Pensioni, sempre aperto il tavolo delle riforme

L’editoriale di Gianfranco Fabi

Non illudiamoci. Sul fronte della previdenza il tavolo delle riforme continuerà a restare aperto con l’obiettivo di garantire la sostenibilità a lungo termine insieme ad una significativa equità non solo all’interno della popolazione, ma anche tra le generazioni.
Il problema di fondo è che l’attuale sistema pensionistico italiano è stato concepito e varato in anni in cui le caratteristiche di fondo della società erano profondamente diverse da quelle attuali. Anche se la previdenza pubblica è nata alla fine dell’Ottocento

è solo nei primi decenni del secondo dopoguerra infatti che attraverso l’Inps il sistema delle pensioni si allarga a tutti i lavoratori ed è solo alla fine degli anni ‘60 in cui il sistema retributivo, basato sulle ultime retribuzioni percepite, sostituisce quello contributivo nel calcolo delle pensioni. Negli stessi anni nasce la pensione sociale riconosciuta a tutti i cittadini che, anche senza aver versato contributi, hanno raggiunto l’età pensionabile.
Ebbene gli anni ’60 del secolo scorso erano ancora gli anni del miracolo economico, della forte crescita del reddito e soprattutto di una accelerata dinamica demografica: tutti elementi che potevano garantire un corretto rapporto tra contributi (tanti) e prestazioni (ancora relativamente poche).
Rispetto a cinquant’anni fa la dinamica demografica si è dimezzata e nello stesso tempo la speranza di vita è salita di 13 anni passando da 70 a 83 anni.

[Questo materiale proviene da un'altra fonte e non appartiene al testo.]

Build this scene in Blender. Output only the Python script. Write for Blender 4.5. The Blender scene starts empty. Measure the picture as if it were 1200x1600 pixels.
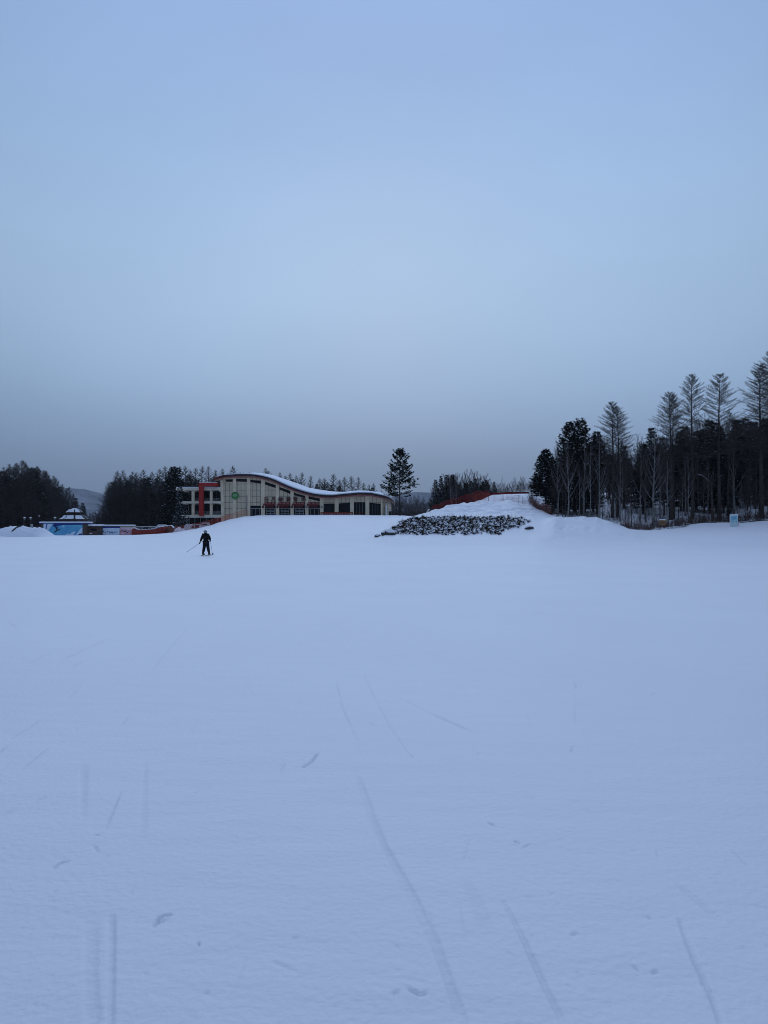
import bpy, bmesh, math, random
import numpy as np
from mathutils import Vector, Matrix, Euler
R = math.radians
scene = bpy.context.scene
COL = scene.collection
rnd = random.Random(7)

# ------------------------------------------------------------------ camera
F = 1155.6                      # focal length in photo pixels (1200 x 1600)
EYE = 1.6
HV = 832.0                      # photo row of the horizon
cam_d = bpy.data.cameras.new('camera'); cam = bpy.data.objects.new('camera', cam_d); COL.objects.link(cam)
cam.location = (0, 0, EYE); cam.rotation_euler = (R(90), 0, 0)
cam_d.lens = 26.0; cam_d.sensor_width = 36.0; cam_d.sensor_fit = 'AUTO'
cam_d.shift_y = (HV - 800) / 1600.0
cam_d.clip_start = 0.1; cam_d.clip_end = 20000
scene.camera = cam

# ------------------------------------------------------------------ sky and sun (overcast winter dusk)
def srgb(r, g, b):
    def f(c):
        c /= 255.0
        return c / 12.92 if c <= 0.04045 else ((c + 0.055) / 1.055) ** 2.4
    return (f(r), f(g), f(b), 1)
SUN_EL, SUN_ROT = 22.0, 0.0
world = bpy.data.worlds.new("World"); scene.world = world; world.use_nodes = True
nt = world.node_tree; nt.nodes.clear()
def N(tree, typ, **kw):
    n = tree.nodes.new(typ)
    for k, v in kw.items(): setattr(n, k, v)
    return n
out = N(nt, 'ShaderNodeOutputWorld'); bg = N(nt, 'ShaderNodeBackground')
sky = N(nt, 'ShaderNodeTexSky', sky_type='NISHITA', sun_disc=False, sun_elevation=R(SUN_EL), sun_rotation=R(SUN_ROT))
sky.air_density = 1.5; sky.dust_density = 3.0
tc = N(nt, 'ShaderNodeTexCoord'); sep = N(nt, 'ShaderNodeSeparateXYZ'); nt.links.new(tc.outputs['Generated'], sep.inputs[0])
ramp = N(nt, 'ShaderNodeValToRGB'); nt.links.new(sep.outputs['Z'], ramp.inputs[0])
cr = ramp.color_ramp; cr.interpolation = 'B_SPLINE'
stops = [(0.0, (108, 131, 158)), (0.05, (114, 138, 166)), (0.11, (127, 153, 186)), (0.19, (149, 178, 213)),
         (0.30, (160, 189, 222)), (0.42, (155, 186, 224)), (0.56, (141, 172, 217)), (0.75, (152, 174, 222)), (1.0, (155, 176, 224))]
while len(cr.elements) < len(stops): cr.elements.new(0.5)
for e, (p, c) in zip(cr.elements, stops): e.position = p; e.color = srgb(*c)
# soft brighter patch of cloud where the sun stands behind it, duller towards the sides
dot = N(nt, 'ShaderNodeVectorMath', operation='DOT_PRODUCT'); nt.links.new(tc.outputs['Generated'], dot.inputs[0])
gl = Vector((0.02, math.cos(R(24)), math.sin(R(24)))); dot.inputs[1].default_value = gl
mr = N(nt, 'ShaderNodeMapRange', interpolation_type='SMOOTHSTEP'); nt.links.new(dot.outputs['Value'], mr.inputs[0])
mr.inputs[1].default_value = 0.70; mr.inputs[2].default_value = 1.0; mr.inputs[3].default_value = 0.70; mr.inputs[4].default_value = 1.06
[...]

In queste condizioni è inevitabile un progressivo aggiustamento del sistema pensionistico con una revisione delle prestazioni e un aumento dell’età pensionabile, come è avvenuto con le ultime riforme. Con l’effetto indesiderato, soprattutto in un momento di difficoltà economiche, di rendere tuttavia più difficile l’occupazione giovanile. Paghiamo ora la scarsa lungimiranza di chi ci ha governato negli anni ’60, gli anni dell’apertura a sinistra, e che, per offrire condizioni favorevoli per non dire privilegiate (come le baby pensioni e le pensioni d’oro basate su aumenti retributivi a fine carriera) ha innescato quella crescita di un debito pubblico che è diventato una pesante zavorra su tutta l’economia italiana.